EDISI TAHUN BARU

Tentang segala Risau



                Banyak kisah yang ku pelajari dalam hidup, termaksud ketika aku  melihat cerminan kisah di dalam kehudupan seorang teman wanitaku. Ia yang akhir akhir ini sedang sibuk dengan niatnya untuk memberikan hadiah sweet seventeen terbaik untuk pria kesayangannya. Tak jauh dari kisah ku, lelaki yang ia cintai sebenarnya tak bisa membalas cintanya tapi dia tetap berusaha untuk menunjukkan yang terbaik.   
                Pada hari tepat dimana cintaku untuk Leo berusia 4 tahun, aku sudah berharap bahwa tak akan ada tahun ke lima. Namun, dalam kenyataannya pada bulan pertama memasuki tahun ke lima aku masih saja merindukannya. Entah cara apa lagi yang harus ku perbuat  untuk dapat berhenti mencintainya. Bahkan ketika dia menghinaku di public sekalipun, aku masih dapat memaafkannya. Aku telah berusaha untuk mencintai pria lain, tapi hatiku selalu cekatan menolakknya. Hatiku seakan  trauma dan terlalu  takut untuk kembali jatuh cinta ketika telah berulang kali menemui cinta yang salah.
                Banyak orang berkata bahwa cinta itu indah, tapi itu tidak bagiku. Di mataku cinta itu rumit, hanya akan meropotkan dan merugikan. Namun tanpa cinta rasanya seperti tak ada kehidupan. Hidup memang selalu terlihat serba salah dan terasa membingungkan.

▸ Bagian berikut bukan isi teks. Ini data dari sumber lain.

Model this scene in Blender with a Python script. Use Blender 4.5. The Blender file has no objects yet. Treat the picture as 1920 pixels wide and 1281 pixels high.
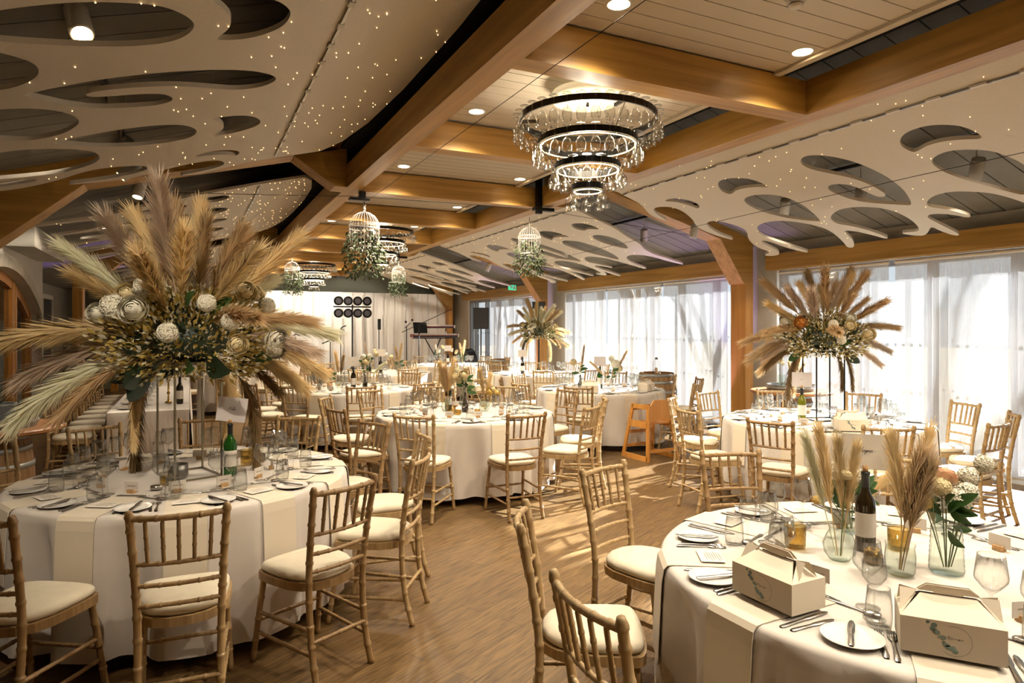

                Aku tak mengerti mengapa kita harus dipertemukan dengan seseorang yang akan menyakiti kita barulah kita akan di pertemukan dengan seseorang yang sejati. Mengapa tidak langsung saja bertemu yang sejati. Bukankah jodoh itu telah ditentukan? Lalu mengapa kita tak langsung saja bertemu dengan jodoh kita? Agar tak ada kegalauan yang tidak sepantasnya. Aku juga tak mengerti mengapa para remaja diberikan rasa cinta jika hanya sebagai sebab akan dikecewakan. Bukankah masa remaja itu masih jauh dari jangka waktu pernikahan? Lalu mengapa Tuhan mengijinkan mereka mencintai dan dicintai yang kemudian mereka akan menyalah gunakan perasaan tersebut? Mengapa  tak dijatuhkan saja rasa cinta kepada setiap insan ketika usia mereka sudah tepat waktu untuk masuk kepelaminan? Bukankah itu akan lebih baik untuk proses berfikir para remaja?
                Telah lama aku merasakan lelah ketika harus melalui masa masa cinta sendiri. Melihatnya kini bersama orang lain, semakin hari membuat ku merasa tak pantas mencintai. Aku memang buruk, dan selalu terlihat tak pernah baik dimata siapapun, tapi apakah ini juga menjadi keburukanku ketika aku mencintai seseorang yang sebelumnya mampu membuatku merasa sempurna. Terkadang aku merasa tak ingin dilahirkan, jika akhirnya aku hanya harus melihat orang lain menyakitiku. Walau kadang aku percaya Tuhan akan menciptakan pelangi setelah hujan, tapi terkadang pula aku berfikir apakah pantas orang bodoh sepertiku ada dimasa pelangi?